9. Gaya pemberi fasilitas dibanding
gaya pemberi perintah
System
tradisional umumnya menggunakan gaya manajemen sebagai atasan karena fungsi
utamanya adalah memerintah para karyawannya untuk melaksanakan kegiatan.
Sedangkan pada system JIT memerlukan keterlibatan karyawan sehingga mereka dapat
diberdayakan, maka gaya manajemen yang cocok adalah sebagai fasilitator dan
bukanlah sebagai pemberi perintah.
10. TQC dibanding AQL
TQC (Total Quality Control) dalam
JIT adalah pendekatan pengendalian mutu yang mencakup seluruh usaha secara
berkesinambungan dan tiada akhir untuk menyempurnakan mutu agar tercapai
kerusakan nol atau bebas dari kerusakan. Produk rusak haruslah dihindari karena
dapat mengakibatkan penghentian produksi dan ketidakpuasan konsumen.

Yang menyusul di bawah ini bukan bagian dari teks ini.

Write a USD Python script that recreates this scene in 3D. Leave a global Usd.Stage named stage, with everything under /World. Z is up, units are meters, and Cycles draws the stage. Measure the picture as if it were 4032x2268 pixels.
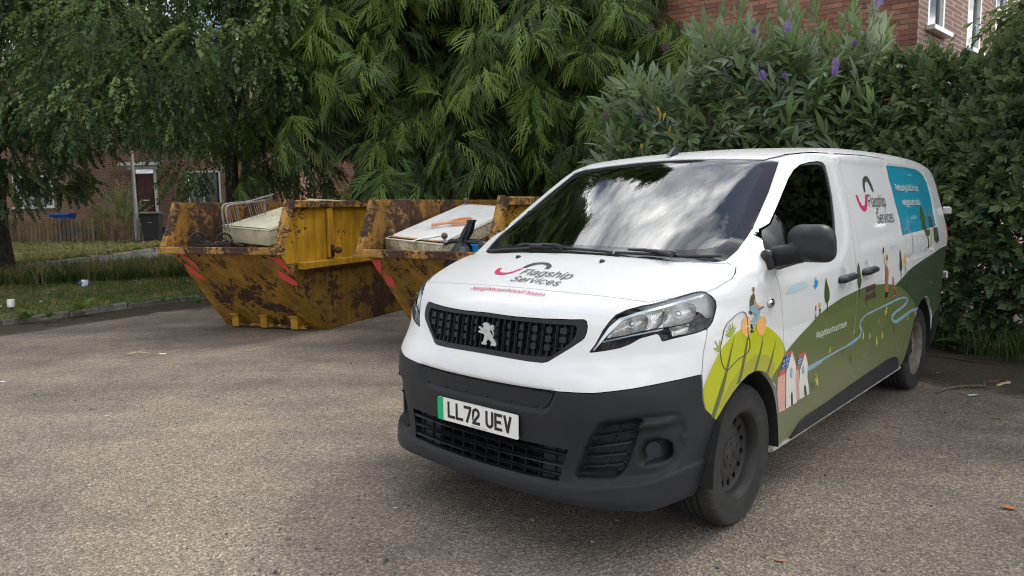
import math, random
import numpy as np, trimesh, shapely, manifold3d
from shapely import affinity
from shapely.geometry import Polygon, LineString, Point, MultiPolygon, box as sbox
from shapely.ops import unary_union
from scipy.ndimage import map_coordinates, gaussian_filter
from scipy.spatial import cKDTree, Delaunay
from scipy.interpolate import PchipInterpolator
from pxr import Usd, UsdGeom, UsdLux, UsdShade, Sdf, Gf, Vt
import usdkit, meshkit

stage = Usd.Stage.CreateInMemory()
UsdGeom.SetStageUpAxis(stage, 'Z'); UsdGeom.SetStageMetersPerUnit(stage, 1.0)
UsdGeom.Xform.Define(stage, '/World'); UsdGeom.Scope.Define(stage, '/World/Looks')

# ------------------------------------------------------------------ camera
CAM_H, PITCH, ROLL, FOCAL = 1.5126, math.radians(-6.4121), math.radians(-0.7998), 36 * 2829.4 / 4032
cam = UsdGeom.Camera.Define(stage, '/World/camera')
cam.CreateHorizontalApertureAttr(36.0); cam.CreateVerticalApertureAttr(20.25); cam.CreateFocalLengthAttr(FOCAL)
_f = np.array([0, math.cos(PITCH), math.sin(PITCH)]); _r = np.array([1.0, 0, 0]); _u = np.cross(_r, _f)
_r2 = _r * math.cos(ROLL) + _u * math.sin(ROLL); _u2 = -_r * math.sin(ROLL) + _u * math.cos(ROLL)
cam.AddTransformOp().Set(Gf.Matrix4d(*_r2, 0, *_u2, 0, *(-_f), 0, 0, 0, CAM_H, 1))
cam.CreateExposureAttr(EXPOSURE := 0.18)
cam.CreateFStopAttr(0.0)

# ------------------------------------------------------------------ sky and sun (bright broken cloud, the sun veiled, beyond the brick building to the right)
SUN_EL, SUN_AZ = math.radians(50), math.radians(52)        # azimuth measured from +y towards +x
SUN_DIR = np.array([math.sin(SUN_AZ) * math.cos(SUN_EL), math.cos(SUN_AZ) * math.cos(SUN_EL), math.sin(SUN_EL)])
SKY_STRENGTH, SUN_INTENSITY, SUN_ANGLE = 0.11, 0.4, 10.0
sky = UsdLux.DomeLight.Define(stage, '/World/sky')
sky_look = usdkit.material(stage, '/World/Looks/sky', {
    'sky': ('sky_texture', {'sky_type': 'single_scattering', 'sun_disc': False, 'sun_elevation': SUN_EL, 'sun_rotation': SUN_AZ, 'altitude': 50.0}),
    'tc': ('texture_coordinate', {}),
    'sep': ('separate_xyz', {}),
    'up': ('math', {'math_type': 'maximum', 'value2': 0.03}),
    'den': ('math', {'math_type': 'add', 'value2': 0.22}),
    'px': ('math', {'math_type': 'divide'}), 'py': ('math', {'math_type': 'divide'}),
    'flat': ('combine_xyz', {'z': 5.3}),
    'n1': ('noise_texture', {'scale': 1.9, 'detail': 7.0, 'roughness': 0.58, 'distortion': 0.5}),
    'n2': ('noise_texture', {'scale': 3.6, 'detail': 6.0, 'roughness': 0.6, 'distortion': 0.3}),
    'cover': ('rgb_ramp', {'ramp': [(0.0, (0, 0, 0)), (0.43, (0, 0, 0)), (0.53, (1, 1, 1)), (1.0, (1, 1, 1))]}),
    'shade': ('rgb_ramp', {'ramp': [(0.32, (3.6, 3.9, 4.4)), (0.45, (6.5, 6.8, 7.2)), (0.55, (15.0, 15.0, 14.8)), (0.68, (27.0, 26.4, 25.6))]}),
    'mix': ('mix', {'mix_type': 'mix'}),
    'near': ('vector_math', {'math_type': 'dot_product', 'vector2': tuple(SUN_DIR)}), 'glow': ('map_range', {'range_type': 'smoothstep', 'from_min': .25, 'from_max': 1.0, 'to_min': .80, 'to_max': 2.4}), 'lit': ('vector_math', {'math_type': 'scale'}),
    'bg': ('background_shader', {'strength': SKY_STRENGTH}),
}, [('tc.generated', 'sep.vector'), ('sep.z', 'up.value1'), ('up.value', 'den.value1'), ('sep.x', 'px.value1'), ('den.value', 'px.value2'),
    ('sep.y', 'py.value1'), ('den.value', 'py.value2'), ('px.value', 'flat.x'), ('py.value', 'flat.y'), ('flat.vector', 'n1.vector'), ('flat.vector', 'n2.vector'),
    ('n1.fac', 'cover.fac'), ('n2.fac', 'shade.fac'), ('cover.color', 'mix.fac'), ('sky.color', 'mix.color1'), ('tc.generated', 'near.vector1'), ('near.value', 'glow.value'), ('shade.color', 'lit.vector1'), ('glow.result', 'lit.scale'), ('lit.vector', 'mix.color2'), ('mix.color', 'bg.color')], surface='bg.background')
UsdShade.MaterialBindingAPI.Apply(sky.GetPrim()).Bind(sky_look)
sky.GetPrim().SetCustomDataByKey('kind', 'structure')
sun = UsdLux.DistantLight.Define(stage, '/World/sun')
sun.CreateIntensityAttr(SUN_INTENSITY); sun.CreateNormalizeAttr(True); sun.CreateAngleAttr(SUN_ANGLE); sun.CreateColorAttr(Gf.Vec3f(1.0, 0.95, 0.87))
_z = SUN_DIR; _x = np.cross([0, 0, 1], _z); _x /= np.linalg.norm(_x); _y = np.cross(_z, _x)
sun.AddTransformOp().Set(Gf.Matrix4d(*_x, 0, *_y, 0, *_z, 0, 0, 0, 0, 1))

# ------------------------------------------------------------------ helpers
rng = np.random.default_rng(7)
_used = {}

def path_for(name, parent=None):
    base = (str(parent.GetPath()) if parent is not None else '/World') + '/' + name
    n = _used.get(base, -1) + 1; _used[base] = n
    return base if n == 0 else f'{base}_{n:03d}'

def tag(p, label=None, cat=None, group=None, kind=None):
    p = p.GetPrim() if hasattr(p, 'GetPrim') else p
    for k, v in (('label', label), ('category', cat), ('group', group), ('kind', kind)):
        if v: p.SetCustomDataByKey(k, v)
    return p

def raw_mesh(path, v, f, m=None, normals=None, uv=None):
    g = UsdGeom.Mesh.Define(stage, path)
    g.CreatePointsAttr(Vt.Vec3fArray.FromNumpy(np.ascontiguousarray(v, np.float32)))
    f = np.asarray(f, np.int32)
    g.CreateFaceVertexCountsAttr(Vt.IntArray.FromNumpy(np.full(len(f), f.shape[1], np.int32)))
    g.CreateFaceVertexIndicesAttr(Vt.IntArray.FromNumpy(np.ascontiguousarray(f).ravel()))
    g.CreateSubdivisionSchemeAttr('none')
    if normals is not None:
        g.CreateNormalsAttr(Vt.Vec3fArray.FromNumpy(np.ascontiguousarray(normals, np.float32))); g.SetNormalsInterpolation('vertex')
    if m is not None: UsdShade.MaterialBindingAPI.Apply(g.GetPrim()).Bind(m)
    return g.GetPrim()

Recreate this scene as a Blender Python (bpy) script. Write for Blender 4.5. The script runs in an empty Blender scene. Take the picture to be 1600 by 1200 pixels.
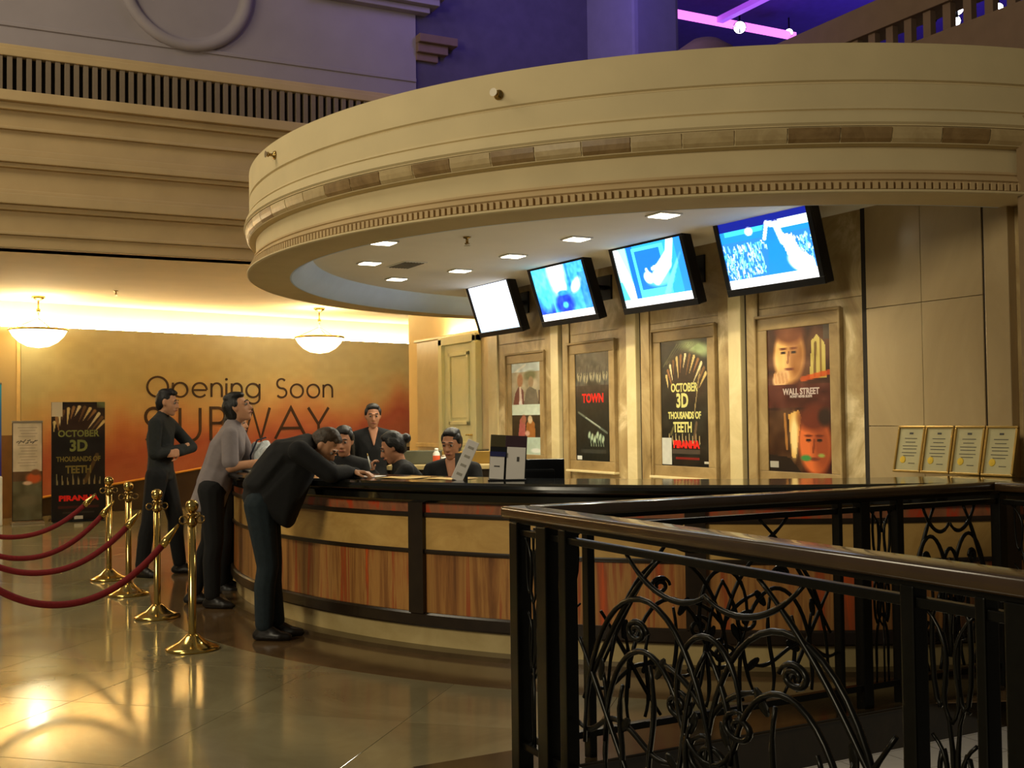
import bpy, bmesh, math, random
import numpy as np
from mathutils import Vector, Matrix

random.seed(7); RNG = np.random.RandomState(5)
PI = math.pi
SC = bpy.context.scene
COL = SC.collection

# ------------------------------------------------------------------ camera, world, exposure, big lights
CAM = (8.700, -6.060, 1.45)
F_PX, PITCH, ROLL, TH = 1768.0, 0.03017, -0.01235, -1.0840


def make_camera():
    c, s = math.cos(ROLL), math.sin(ROLL)
    cp, sp = math.cos(PITCH), math.sin(PITCH)
    u = (math.cos(TH), math.sin(TH)); n = (-u[1], u[0])

    def w(r, f, z): return Vector((r * u[0] + f * u[1], r * n[0] + f * n[1], z))
    X = w(c, -sp * s, cp * s); Y = w(-s, -sp * c, cp * c); Z = -w(0, cp, sp)
    cd = bpy.data.cameras.new('camera'); cam = bpy.data.objects.new('camera', cd); COL.objects.link(cam)
    cd.sensor_fit = 'HORIZONTAL'; cd.sensor_width = 36.0; cd.lens = 36.0 * F_PX / 1600.0
    cd.clip_start = 0.05; cd.clip_end = 100
    m = Matrix((X, Y, Z)).transposed().to_4x4(); m.translation = Vector(CAM)
    cam.matrix_world = m
    SC.camera = cam


make_camera()
SC.view_settings.view_transform = 'Standard'
SC.view_settings.look = 'None'
SC.view_settings.gamma = 1.0
SC.view_settings.use_curve_mapping = False
SC.view_settings.exposure = 0.0

world = bpy.data.worlds.new('world'); SC.world = world; world.use_nodes = True
world.node_tree.nodes['Background'].inputs[0].default_value = (0.60, 0.53, 0.40, 1)
world.node_tree.nodes['Background'].inputs[1].default_value = 0.155


def light(kind, name, loc, energy, color, target=None, **kw):
    ld = bpy.data.lights.new(name, kind); ld.energy = energy; ld.color = color
    for k, v in kw.items(): setattr(ld, k, v)
    o = bpy.data.objects.new(name, ld); COL.objects.link(o); o.location = loc
    if target is not None:
        o.rotation_euler = (Vector(target) - Vector(loc)).to_track_quat('-Z', 'Y').to_euler()
    return o


WARM = (1.0, 0.87, 0.62)
# unseen fill lights added to brighten the hall, lobby, canopy and right wall
light('AREA', 'hall_fill_light', (-1.5, -8.5, 7.8), 230, WARM, (-0.5, -2.5, 2.0), size=3.0)
light('AREA', 'hall_fill_light', (7.0, -13.0, 4.8), 480, WARM, (3.0, -1.0, 2.2), size=2.5)
light('AREA', 'hall_fill_light', (-8.0, -6.5, 3.3), 60, WARM, (-8.0, -6.0, 0), size=1.2)
light('AREA', 'hoarding_fill_light', (-9.6, 2.4, 3.38), 55, WARM, (-12.0, 1.8, 1.4), size=.8)  # unseen fill added to brighten the right end of the hoarding
# violet stage lamps in the upper gallery
light('AREA', 'gallery_violet_lamp', (-2.6, 0.9, 7.6), 48, (0.22, 0.15, 1.0), (-4.9, 2.6, 6.8), size=1.2)
light('AREA', 'gallery_violet_lamp', (-5.5, 5.5, 6.0), 90, (0.22, 0.06, 1.0), (-5.5, 7.0, 8.6), size=2.0)
light('AREA', 'gallery_violet_lamp', (-3.4, -1.0, 7.9), 9, (0.38, 0.28, 1.0), (-5.1, -1.0, 6.0), size=1.0)
light('AREA', 'gallery_violet_lamp', (-4.5, 9.0, 6.3), 160, (0.20, 0.10, 1.0), (-6.0, 11.0, 9.0), size=2.0)
# lamps of the storey below
light('AREA', 'lower_storey_lamp', (0.5, 6.0, -0.9), 420, (1.0, 0.88, 0.66), (0.5, 6.0, -4), size=5.0)


# ------------------------------------------------------------------ material helpers
def lin(c):
    return tuple((x / 255.0 / 12.92) if x / 255.0 <= 0.04045 else ((x / 255.0 + 0.055) / 1.055) ** 2.4 for x in c[:3]) + (1.0,)


class NT:
    def __init__(s, name):
        s.m = bpy.data.materials.new(name); s.m.use_nodes = True
        s.t = s.m.node_tree; s.b = s.t.nodes['Principled BSDF']

    def n(s, typ, **kw):
        nd = s.t.nodes.new(typ)
        for k, v in kw.items():
            if k.startswith('i_'):
                key = k[2:]
                nd.inputs[int(key) if key.isdigit() else key.replace('_', ' ')].default_value = v
            else: setattr(nd, k, v)
        return nd

    def l(s, a, b): s.t.links.new(a, b)


MATS = {}


def mat(name, col, rough=0.6, metal=0.0, spec=0.4, var=0.12, scale=6.0, bump=0.0, coat=0.0, bscale=40.0):
    """plain procedural material: base colour with soft noise variation and optional relief"""
    if name in MATS: return MATS[name]
    t = NT(name); b = t.b
    c = lin(col)
    tc = t.n('ShaderNodeTexCoord'); nz = t.n('ShaderNodeTexNoise', i_Scale=scale, i_Detail=5.0)
    t.l(tc.outputs['Object'], nz.inputs['Vector'])
    rp = t.n('ShaderNodeValToRGB')
    rp.color_ramp.elements[0].position = 0.25; rp.color_ramp.elements[1].position = 0.75
    rp.color_ramp.elements[0].color = tuple(x * (1 - var) for x in c[:3]) + (1,)
    rp.color_ramp.elements[1].color = tuple(min(1, x * (1 + var)) for x in c[:3]) + (1,)
    t.l(nz.outputs['Fac'], rp.inputs['Fac']); t.l(rp.outputs['Color'], b.inputs['Base Color'])
    b.inputs['Roughness'].default_value = rough; b.inputs['Metallic'].default_value = metal
    b.inputs['Specular IOR Level'].default_value = spec
    b.inputs['Coat Weight'].default_value = coat; b.inputs['Coat Roughness'].default_value = 0.05
    if bump:
        n2 = t.n('ShaderNodeTexNoise', i_Scale=bscale, i_Detail=4.0); t.l(tc.outputs['Object'], n2.inputs['Vector'])
        bp = t.n('ShaderNodeBump', i_Strength=bump, i_Distance=0.01)
        t.l(n2.outputs['Fac'], bp.inputs['Height']); t.l(bp.outputs['Normal'], b.inputs['Normal'])
    MATS[name] = t.m
    return t.m


def marble(name, cols, scale=1.2, rough=0.3, stretch=(1, 1, 1), detail=8.0, dist=1.2, uv=False, spec=0.5, perobj=False):
    t = NT(name); b = t.b
    tc = t.n('ShaderNodeTexCoord'); mp = t.n('ShaderNodeMapping'); mp.inputs['Scale'].default_value = stretch
    src = tc.outputs['UV' if uv else 'Object']
    if perobj:
        oi = t.n('ShaderNodeObjectInfo'); ad = t.n('ShaderNodeVectorMath', operation='ADD')
        sc = t.n('ShaderNodeVectorMath', operation='SCALE'); sc.inputs['Scale'].default_value = 37.0
        cb = t.n('ShaderNodeCombineXYZ')
        for k in range(3): t.l(oi.outputs['Random'], cb.inputs[k])
        t.l(cb.outputs[0], sc.inputs[0]); t.l(src, ad.inputs[0]); t.l(sc.outputs[0], ad.inputs[1]); src = ad.outputs[0]
    t.l(src, mp.inputs['Vector'])
    nz = t.n('ShaderNodeTexNoise', i_Scale=scale, i_Detail=detail, i_Roughness=0.62, i_Distortion=dist)
    t.l(mp.outputs[0], nz.inputs['Vector'])
    rp = t.n('ShaderNodeValToRGB'); e = rp.color_ramp.elements
    n = len(cols)
    for i, (p, c) in enumerate(cols):
        el = e[i] if i < 2 else e.new(p)
        el.position = p; el.color = lin(c)
    t.l(nz.outputs['Fac'], rp.inputs['Fac']); t.l(rp.outputs['Color'], b.inputs['Base Color'])
    b.inputs['Roughness'].default_value = rough; b.inputs['Specular IOR Level'].default_value = spec
    MATS[name] = t.m
    return t.m


def emit(name, col, strength):
    if name in MATS: return MATS[name]
    t = NT(name); t.b.inputs['Base Color'].default_value = (0.6, 0.6, 0.6, 1)
    t.b.inputs['Emission Color'].default_value = lin(col); t.b.inputs['Emission Strength'].default_value = strength
    MATS[name] = t.m
    return t.m


def print_mat(name, strength=0.0, rough=0.35):
    """flat print or screen whose picture is stored on the mesh as a colour attribute"""
    t = NT(name); a = t.n('ShaderNodeAttribute', attribute_name='Col')
    if strength:
        t.b.inputs['Base Color'].default_value = (0.01, 0.01, 0.01, 1)
        t.l(a.outputs['Color'], t.b.inputs['Emission Color']); t.b.inputs['Emission Strength'].default_value = strength
    else: t.l(a.outputs['Color'], t.b.inputs['Base Color'])
    t.b.inputs['Roughness'].default_value = rough
    MATS[name] = t.m
    return t.m


M_PLASTER = mat('cream_plaster', (205, 186, 142), 0.75, var=0.06, scale=3, bump=0.05)
M_PLASTER2 = mat('tan_plaster', (186, 160, 116), 0.8, var=0.08, scale=2.5, bump=0.05)
M_CEIL = mat('lobby_ceiling_paint', (214, 190, 140), 0.85, var=0.04, scale=2)
M_DRUMCEIL = mat('canopy_ceiling_paint', (228, 222, 206), 0.8, var=0.04, scale=2)
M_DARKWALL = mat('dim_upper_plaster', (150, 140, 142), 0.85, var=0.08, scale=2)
M_GROOVE = mat('dark_groove', (40, 32, 22), 0.8)
M_WALLMARBLE = marble('brown_wall_marble', [(0.28, (116, 94, 58)), (0.44, (160, 134, 88)), (0.56, (182, 158, 110)), (0.68, (226, 206, 160))], 1.9, 0.35, (1, 1, 0.7))
M_SURROUND = marble('poster_surround_marble', [(0.3, (128, 104, 64)), (0.55, (160, 134, 88)), (0.8, (186, 162, 114))], 2.5, 0.4)
M_STRIP = marble('pale_pilaster_marble', [(0.3, (206, 186, 132)), (0.7, (232, 214, 164))], 2.0, 0.3)
M_BEIGE = marble('beige_wall_marble', [(0.25, (158, 136, 98)), (0.75, (184, 162, 120))], 1.5, 0.22, (1, 1, 0.4))
M_INLAY = marble('brown_inlay_marble', [(0.3, (116, 90, 54)), (0.7, (152, 124, 80))], 6.0, 0.4, perobj=True)
M_INLAY2 = marble('tan_inlay_marble', [(0.3, (166, 142, 98)), (0.7, (192, 170, 124))], 6.0, 0.4, perobj=True)
M_TILE = marble('polished_floor_marble', [(0.3, (116, 106, 78)), (0.5, (132, 122, 92)), (0.72, (148, 138, 106))], 0.9, 0.11, perobj=True, spec=0.6)
M_TILEBAND = marble('brown_floor_marble', [(0.3, (84, 64, 42)), (0.7, (112, 88, 58))], 2.0, 0.12, spec=0.6)
M_TILEDARK = marble('dark_floor_marble', [(0.3, (46, 38, 24)), (0.7, (64, 52, 34))], 3.0, 0.14, spec=0.6)
M_SLAB = mat('slab_joint_mortar', (90, 80, 58), 0.8)
M_LOWTILE = mat('lower_storey_tile', (190, 184, 166), 0.3, var=0.05)
M_BRASS = mat('polished_brass', (208, 178, 104), 0.16, 1.0, var=0.05)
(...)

Sedangkan AQL (Accepted Quality
Level) dalam system tradisional adalah pendekatan pengendalian mutu yang
memungkinkan atau mencadangkan terjadinya kerusakan namun tidak boleh melebihi
tingkat kerusakan yang telah ditentukan sebelumnya.
BAB III
PENUTUP
3.1 Kesimpulan
JIT
(Just In Time) merupakan suatu system yang dikembangkan atas dasar
perbaikan dari kekurangan pada system tradisional. Dimana dalam langkah JIT
(Just In Time) pemborosan yang terjadi dalam system tradisional berusaha untuk
mengeliminasi pemborosan-pemborosan biaya yang timbul akibat banyaknya waktu
yang digunakan dalam memproduksi suatu barang sehingga perusahaan dapat
meningkatkan laba dan memperbaiki posisi persaingan perusahaan.
3.2 Saran
Perbandingan
System Tradisional dengan Sistem JIT (Just In Time) diketahui bahwa Sistem JIT
(Just In Time) memiliki keunggulan dalam penghematan waktu dan
biaya dalam memproduksi barang. Oleh karena itu Manajemen Perusahaan sebaiknya
mengambil keputusan untuk menggunakan Sistem JIT (Just In Time) dalam
menjalankan kegiatan operasional perusahaan.